* **GOAL OF THE EXERCISE**
Copy the listing below line for line, starting at its first line and ending with the line that has "random.seed(7); NR=np.random.RandomState(11)" in it. Add nothing.

* **PROVIDED DATA**
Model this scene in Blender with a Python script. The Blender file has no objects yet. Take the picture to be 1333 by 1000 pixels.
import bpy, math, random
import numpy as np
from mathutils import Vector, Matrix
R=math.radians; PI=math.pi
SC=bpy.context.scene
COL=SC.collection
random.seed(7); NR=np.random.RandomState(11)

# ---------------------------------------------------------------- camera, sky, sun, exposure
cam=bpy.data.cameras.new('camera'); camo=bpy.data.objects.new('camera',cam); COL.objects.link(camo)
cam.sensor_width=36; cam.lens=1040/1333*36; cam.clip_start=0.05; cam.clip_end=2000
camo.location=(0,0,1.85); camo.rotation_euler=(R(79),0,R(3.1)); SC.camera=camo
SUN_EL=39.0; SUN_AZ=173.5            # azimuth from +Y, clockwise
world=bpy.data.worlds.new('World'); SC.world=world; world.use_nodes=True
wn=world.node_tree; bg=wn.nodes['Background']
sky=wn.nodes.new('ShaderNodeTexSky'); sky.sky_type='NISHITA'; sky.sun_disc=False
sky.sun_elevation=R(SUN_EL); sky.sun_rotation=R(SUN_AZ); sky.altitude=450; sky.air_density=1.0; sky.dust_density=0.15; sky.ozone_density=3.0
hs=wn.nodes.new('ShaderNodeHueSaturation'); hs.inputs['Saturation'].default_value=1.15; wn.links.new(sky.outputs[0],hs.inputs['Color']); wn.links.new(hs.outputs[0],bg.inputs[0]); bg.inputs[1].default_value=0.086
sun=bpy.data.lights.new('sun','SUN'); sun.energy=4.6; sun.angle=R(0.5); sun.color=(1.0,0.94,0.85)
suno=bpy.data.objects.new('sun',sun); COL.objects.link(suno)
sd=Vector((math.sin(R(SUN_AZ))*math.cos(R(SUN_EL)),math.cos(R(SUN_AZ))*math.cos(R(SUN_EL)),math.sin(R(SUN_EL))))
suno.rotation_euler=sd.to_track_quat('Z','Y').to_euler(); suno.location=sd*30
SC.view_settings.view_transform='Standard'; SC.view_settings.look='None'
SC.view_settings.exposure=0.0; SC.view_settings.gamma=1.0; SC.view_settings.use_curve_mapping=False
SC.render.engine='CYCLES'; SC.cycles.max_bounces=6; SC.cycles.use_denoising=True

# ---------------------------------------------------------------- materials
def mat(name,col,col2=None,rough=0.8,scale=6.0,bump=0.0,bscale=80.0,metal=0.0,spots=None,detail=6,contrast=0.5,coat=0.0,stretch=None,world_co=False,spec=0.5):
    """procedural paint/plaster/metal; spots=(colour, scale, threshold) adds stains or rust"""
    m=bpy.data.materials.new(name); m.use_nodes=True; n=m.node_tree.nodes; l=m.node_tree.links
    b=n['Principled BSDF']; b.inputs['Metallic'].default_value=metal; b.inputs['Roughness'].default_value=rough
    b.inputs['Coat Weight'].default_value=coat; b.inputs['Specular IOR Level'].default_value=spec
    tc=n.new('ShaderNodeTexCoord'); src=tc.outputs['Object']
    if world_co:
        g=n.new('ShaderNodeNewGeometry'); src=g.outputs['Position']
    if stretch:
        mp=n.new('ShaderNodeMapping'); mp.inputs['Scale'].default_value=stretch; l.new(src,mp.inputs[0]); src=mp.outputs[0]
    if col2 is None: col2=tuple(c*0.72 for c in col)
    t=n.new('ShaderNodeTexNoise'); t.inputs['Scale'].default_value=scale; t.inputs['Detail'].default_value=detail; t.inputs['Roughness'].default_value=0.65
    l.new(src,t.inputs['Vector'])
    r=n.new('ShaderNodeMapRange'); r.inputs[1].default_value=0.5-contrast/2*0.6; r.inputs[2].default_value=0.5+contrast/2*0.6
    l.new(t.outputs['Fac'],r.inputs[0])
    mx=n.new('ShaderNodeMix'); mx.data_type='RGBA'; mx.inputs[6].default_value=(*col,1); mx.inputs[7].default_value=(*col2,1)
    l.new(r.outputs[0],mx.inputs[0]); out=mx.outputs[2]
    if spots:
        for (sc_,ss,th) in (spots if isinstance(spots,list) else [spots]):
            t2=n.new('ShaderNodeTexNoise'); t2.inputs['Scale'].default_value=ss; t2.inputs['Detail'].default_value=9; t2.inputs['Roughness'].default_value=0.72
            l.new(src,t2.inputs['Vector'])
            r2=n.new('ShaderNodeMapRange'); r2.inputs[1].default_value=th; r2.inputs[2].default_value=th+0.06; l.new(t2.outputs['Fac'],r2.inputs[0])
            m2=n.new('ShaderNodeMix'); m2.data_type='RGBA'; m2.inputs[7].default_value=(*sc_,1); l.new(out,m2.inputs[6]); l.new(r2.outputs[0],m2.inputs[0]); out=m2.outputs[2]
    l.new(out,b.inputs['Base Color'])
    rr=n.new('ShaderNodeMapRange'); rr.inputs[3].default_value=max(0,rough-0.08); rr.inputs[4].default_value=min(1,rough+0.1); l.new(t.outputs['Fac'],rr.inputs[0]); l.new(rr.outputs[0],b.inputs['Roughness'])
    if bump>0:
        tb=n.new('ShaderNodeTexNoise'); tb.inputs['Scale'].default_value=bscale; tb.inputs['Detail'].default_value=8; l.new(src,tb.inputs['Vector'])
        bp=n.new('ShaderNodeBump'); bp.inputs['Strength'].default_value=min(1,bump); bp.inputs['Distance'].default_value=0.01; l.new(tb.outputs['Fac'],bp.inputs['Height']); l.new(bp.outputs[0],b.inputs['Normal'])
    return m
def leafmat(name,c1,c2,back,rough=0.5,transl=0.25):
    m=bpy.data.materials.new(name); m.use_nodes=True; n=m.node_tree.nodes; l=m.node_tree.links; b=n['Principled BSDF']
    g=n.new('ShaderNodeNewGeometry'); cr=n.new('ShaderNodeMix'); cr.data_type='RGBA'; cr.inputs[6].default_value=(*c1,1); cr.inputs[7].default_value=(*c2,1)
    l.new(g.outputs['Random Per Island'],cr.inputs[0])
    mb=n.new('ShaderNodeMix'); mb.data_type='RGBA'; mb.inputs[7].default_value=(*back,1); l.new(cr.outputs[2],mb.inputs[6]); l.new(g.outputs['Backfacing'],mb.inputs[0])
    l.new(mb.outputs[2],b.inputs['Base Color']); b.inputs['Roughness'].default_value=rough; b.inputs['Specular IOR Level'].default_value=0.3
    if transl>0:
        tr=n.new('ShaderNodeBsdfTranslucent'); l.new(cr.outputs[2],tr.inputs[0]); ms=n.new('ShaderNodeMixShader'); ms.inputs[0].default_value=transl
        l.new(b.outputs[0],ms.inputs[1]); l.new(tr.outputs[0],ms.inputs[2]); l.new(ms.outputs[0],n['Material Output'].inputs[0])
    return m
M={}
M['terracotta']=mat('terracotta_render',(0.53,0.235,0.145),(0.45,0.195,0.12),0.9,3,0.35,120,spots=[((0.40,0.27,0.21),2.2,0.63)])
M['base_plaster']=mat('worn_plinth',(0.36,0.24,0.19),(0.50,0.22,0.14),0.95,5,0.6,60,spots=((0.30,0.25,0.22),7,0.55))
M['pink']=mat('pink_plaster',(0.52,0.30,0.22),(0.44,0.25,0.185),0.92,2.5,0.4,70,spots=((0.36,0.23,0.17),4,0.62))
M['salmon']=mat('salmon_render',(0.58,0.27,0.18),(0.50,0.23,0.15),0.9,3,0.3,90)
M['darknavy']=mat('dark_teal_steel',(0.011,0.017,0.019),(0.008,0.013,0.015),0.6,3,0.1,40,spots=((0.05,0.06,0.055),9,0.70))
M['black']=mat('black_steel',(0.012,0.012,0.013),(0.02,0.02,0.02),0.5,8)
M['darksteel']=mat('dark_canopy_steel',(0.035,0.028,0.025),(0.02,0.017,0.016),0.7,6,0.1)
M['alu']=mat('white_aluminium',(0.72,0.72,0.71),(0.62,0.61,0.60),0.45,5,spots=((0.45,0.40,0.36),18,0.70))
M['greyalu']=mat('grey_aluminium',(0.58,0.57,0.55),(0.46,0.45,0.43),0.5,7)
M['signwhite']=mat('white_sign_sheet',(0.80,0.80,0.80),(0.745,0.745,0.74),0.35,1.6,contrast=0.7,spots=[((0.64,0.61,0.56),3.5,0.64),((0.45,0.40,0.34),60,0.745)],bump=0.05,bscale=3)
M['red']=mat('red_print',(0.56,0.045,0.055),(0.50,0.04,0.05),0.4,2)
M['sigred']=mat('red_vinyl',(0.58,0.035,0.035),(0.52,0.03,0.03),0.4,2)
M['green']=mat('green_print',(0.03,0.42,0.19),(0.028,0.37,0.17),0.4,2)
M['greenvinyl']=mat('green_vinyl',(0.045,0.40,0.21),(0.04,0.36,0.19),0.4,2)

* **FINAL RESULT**
Model this scene in Blender with a Python script. The Blender file has no objects yet. Take the picture to be 1333 by 1000 pixels.
import bpy, math, random
import numpy as np
from mathutils import Vector, Matrix
R=math.radians; PI=math.pi
SC=bpy.context.scene
COL=SC.collection
random.seed(7); NR=np.random.RandomState(11)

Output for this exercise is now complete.